Plaintiff argued that the trial court erred in granting summary judgment to defendant because there was a genuine issue of material fact as to whether defendant was liable for Venegas’s acts under a theory of respondeat superior. Plaintiff’s forecasted evidence showed that although Venegas had been working for defendant on the day of the accident, he had completely finished performing his duties for the day when the accident occurred. While defendant had a policy allowing its employees to ski on the premises from Sunday-Friday (non-holidays) and nights, its employees were not required to utilize this policy. At the time of the accident, Venegas was off duty, not required to be on defendant’s premises, and not under defendant’s control. When he was skiing under these circumstances, his status was the same as any other individual enjoying the use of the slopes.

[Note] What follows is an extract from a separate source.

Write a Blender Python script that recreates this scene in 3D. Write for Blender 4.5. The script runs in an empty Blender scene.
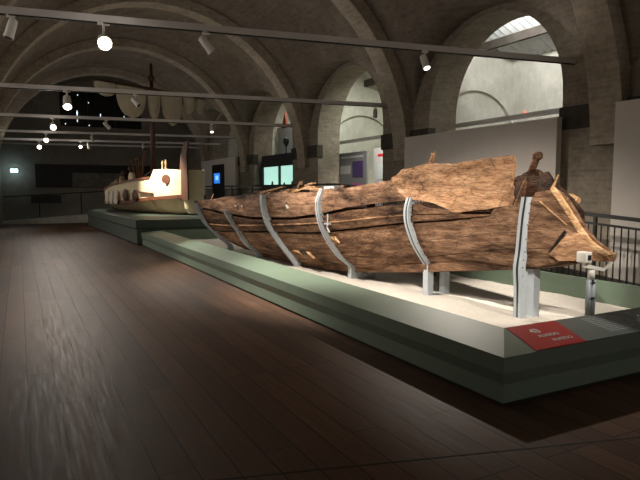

Furthermore, plaintiff has not provided any evidence to show how Venegas’s actions could be considered in furtherance of defendant’s business. Venegas was a ski lift operator. Skiing was neither required nor necessary as part of his job. There is no evidence that Venegas’s recreational snowboarding, after he had completed his shift, furthered defendant’s business in any way. Affirmed.

Prior to 2006

The court in Strawbridge v. Sugar Mountain Resort, Inc., 320 F.Supp.2d 425 (W.D.N.C. 2004) refused to enforce an exculpatory clause contained on an injured skier’s lift ticket that was claimed to have contracted away the operator’s negligence; Strawbridge was injured when he encountered a bare spot that operator had failed to mark, in violation of a statutory duty. In deciding motions to dismiss, the court a month later declared that in North Carolina, the doctrine of assumption of risk is based upon actual knowledge or a fair and reasonable opportunity to know, and usually this knowledge and opportunity must come in time to be of use. Strawbridge v. Sugar Mountain Resort, Inc., 328 F.Supp.2d 610 (W.D.N.C. 2004). The Strawbridgedecisions may be factually distinguishable from other potential failure to warn cases, as the court observed only five years earlier in an unpublished case that: “if the law were to be read to require the posting of signs before every grassy spot on a ski slope, Sugar Mountain would more resemble a giant slalom course than a recreational ski resort.” Poole v. Sugar Mountain Resort, Inc., 1999 WL 33321102 (W.D.N.C.)